FLATOW: You know, the final question that people always ask is: If you're so smart, why ain't you rich? In other words, if you can make one of these things work, why can't you make any commercial product out of (unintelligible)?
Mr. McKUBRE: Well, I guess I sort of resent that question, too. Maybe I should be rich, but...
(Soundbite of laughter)
Mr. McKUBRE: ...no, we well, first of all, we don't know what the product will be, really. Until we have a good understanding of the physics of the process...
FLATOW: Right.
Dr. McKUBRE: ...all attempts to scale up what is quite evidently a nuclear effect without a better grasp of the fundamental physics than we have now, I think, would be a little bit irresponsible. So we have to understand what's going on. We have to understand what happens when we scale it up. The scale-up attempts that I'm familiar with - and there a number of them out there - really are just trying to capitalize on the heat at relatively low levels.

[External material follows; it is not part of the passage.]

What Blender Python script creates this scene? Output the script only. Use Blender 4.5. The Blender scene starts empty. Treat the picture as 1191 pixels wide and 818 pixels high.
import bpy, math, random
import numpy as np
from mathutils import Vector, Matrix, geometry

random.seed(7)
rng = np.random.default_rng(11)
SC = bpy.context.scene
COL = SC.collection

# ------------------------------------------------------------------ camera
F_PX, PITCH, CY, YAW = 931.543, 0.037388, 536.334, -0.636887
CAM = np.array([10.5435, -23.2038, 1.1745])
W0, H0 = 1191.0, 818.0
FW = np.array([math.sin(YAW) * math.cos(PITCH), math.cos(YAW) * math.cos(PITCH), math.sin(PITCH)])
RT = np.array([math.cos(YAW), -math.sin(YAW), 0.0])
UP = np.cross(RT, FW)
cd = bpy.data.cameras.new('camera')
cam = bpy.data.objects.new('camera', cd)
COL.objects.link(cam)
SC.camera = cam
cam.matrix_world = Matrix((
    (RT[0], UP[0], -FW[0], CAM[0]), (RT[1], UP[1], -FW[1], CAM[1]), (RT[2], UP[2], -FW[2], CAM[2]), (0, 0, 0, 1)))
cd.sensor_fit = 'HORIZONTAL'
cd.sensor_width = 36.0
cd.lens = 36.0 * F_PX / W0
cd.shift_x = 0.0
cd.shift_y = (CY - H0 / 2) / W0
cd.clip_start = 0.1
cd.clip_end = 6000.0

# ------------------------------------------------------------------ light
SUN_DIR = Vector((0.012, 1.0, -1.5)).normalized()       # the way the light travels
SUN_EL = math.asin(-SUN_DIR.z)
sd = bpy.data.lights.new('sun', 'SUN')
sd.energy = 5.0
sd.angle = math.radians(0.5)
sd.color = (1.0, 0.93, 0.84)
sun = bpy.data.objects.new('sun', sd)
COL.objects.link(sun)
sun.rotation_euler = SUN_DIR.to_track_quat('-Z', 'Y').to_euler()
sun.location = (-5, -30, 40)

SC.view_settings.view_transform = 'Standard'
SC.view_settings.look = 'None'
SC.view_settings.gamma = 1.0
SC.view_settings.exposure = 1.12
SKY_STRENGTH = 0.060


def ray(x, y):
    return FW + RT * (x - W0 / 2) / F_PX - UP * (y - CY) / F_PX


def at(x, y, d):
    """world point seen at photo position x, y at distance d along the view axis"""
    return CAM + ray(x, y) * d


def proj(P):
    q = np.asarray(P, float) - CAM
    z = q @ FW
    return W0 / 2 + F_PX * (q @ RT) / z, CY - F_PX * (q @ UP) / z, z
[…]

The experiment that I'm most familiar with that would put us on a pathway to rapid commercialization was performed by Energetics Technologies in Israel. It's a U.S. company with research labs in Israel.
But they, in one experiment, put in 40 kilojoules of energy as electrical input power, and saw 1.14 megajoules of heat coming out of the experiment. They, in fact, boiled the water of their experiment. So you have 25 times more energy coming out of your experiment as heat than you put in as electrical power.
If you could do that every time with cheap materials and no dangerous byproducts, that is a practical technology. That is commercializable, just there.
FLATOW: All right. Dr. McKubre, thank you for taking your time to be with us. Good luck to you.
Dr. McKUBRE: Oh, thank you very much.
FLATOW: Michael McKubre is an electrochemist and director of the Energy Research Center at the famous SRI International in Menlo Park, California.